El cuestionamiento sobre la existencia de lo evidente no tan obvio fue el motor de esta novela que busca la respuesta sin ofrecerla taxativamente. El leñador persigue certezas y las vislumbra. Aún cuando arrastra “las penumbras de la ciudad”, detecta lentamente evidencias de eso otro. Hasta que, una mañana, de vuelta al campamento, al contemplar el sol entre los árboles, se le revela el momento: “Fue la primera vez en mucho tiempo que sentí la certidumbre. Se me había olvidado lo bella que puede ser la certeza”. Es decir, ante cada hecho de la naturaleza, se trate de un coleóptero o de la amenaza de un oso, de un copo de nieve o el destello de una luciérnaga, las cosas son. Y le basta con que así sea. El rechazo a cualquier clase de dogmas, en ocasiones puede ser sospechoso y se plantea como elaboración de uso personal, que no lo es tanto: el empecinamiento del retorno a la naturaleza, una añoranza que puede confundirse, en ocasiones, como una expresión de tendencia de la nueva masculinidad (hombres desnudos abrazando sequoias) o bien la ideología National Geo (una estetización de lo documental). Sin embargo, aunque el leñador en éxtasis pueda abrazar un árbol, aunque pueda capturar la belleza postal de un alce, Wilson se las ingenia para sortear lecturas chicaneras de afectación new age. Es que va por otro lado: la experiencia del bosque lo es de escritura. Y lo que consigue transmitir es desenmascarar el lenguaje al compararlo con lo real y explotar el grado de necesidad de una escritura que, a través de lo literario, se revela como vital. Desaforada como La vida, instrucciones de uso” de Perec, rara como Memorias de un ladrón de discos de Sampayo, Leñador comparte con estas su objetivo clasificador y coleccionista de situaciones hasta concretar la visión totalizadora de un mundo. No es casual que el leñador recién instalado en la cabaña del equipo, encuentre un ejemplar de un almanaque de agricultura. Al empezar a leerlo, en su asimilación no tanto de los datos como en el modo de exponerlos, Wilson proporciona la llave de acceso a la estructura de su relato. Es decir, su manual de “instrucciones de uso” para la comprensión de su obra, toda una colección de temas, la más completa.

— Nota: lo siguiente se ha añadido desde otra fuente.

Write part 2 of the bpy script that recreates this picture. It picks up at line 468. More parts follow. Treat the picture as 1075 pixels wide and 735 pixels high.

Suele ocurrir: hay novelas que lo inducen a uno a pensar no sólo en qué consiste el género sino también qué quiere decir hoy escribir una novela. Lo sabemos: ya no es posible subir a Davos ni recorrer Dublin como si antes no lo hubieran hecho otros. En este aspecto, se agradece el surgimiento de una novela que nos empuja a trazar una cartografía literaria, discernir con qué obras y autores se mide. Ante la imposibilidad de replicar Davos o Dublin, ante el peligro de la repetición plagiaria (aunque la repetición pueda no ser nunca igual), Wilson adopta una estrategia narrativa desesperada y aluvional que fluye por debajo de la presunta serenidad de su prosa, el modo con que despacha su saber de un Yukón que, cabe advertirlo, es interior: su Arcadia personal.
Antes del final, un auténtico y espectacular tour de force narrativo, el leñador encuentra un salmón boreal agonizando en una ribera. “Abanicaba las aletas y abría y cerraba las branquias, gestos sin designio. Había cumplido, río arriba dejó su propósito y significó. Ahora que no quedaba más que hacer, podía dejarse ir, abandonarse a la corriente, íntegro y certero en el mundo sin siquiera la necesidad de presentarse a un escrutinio. Libre. Entré a la corriente y lo dejé en aguas más profundas. Regresé al camino, hacia el volcán, hacia el norte, hacia los límites”.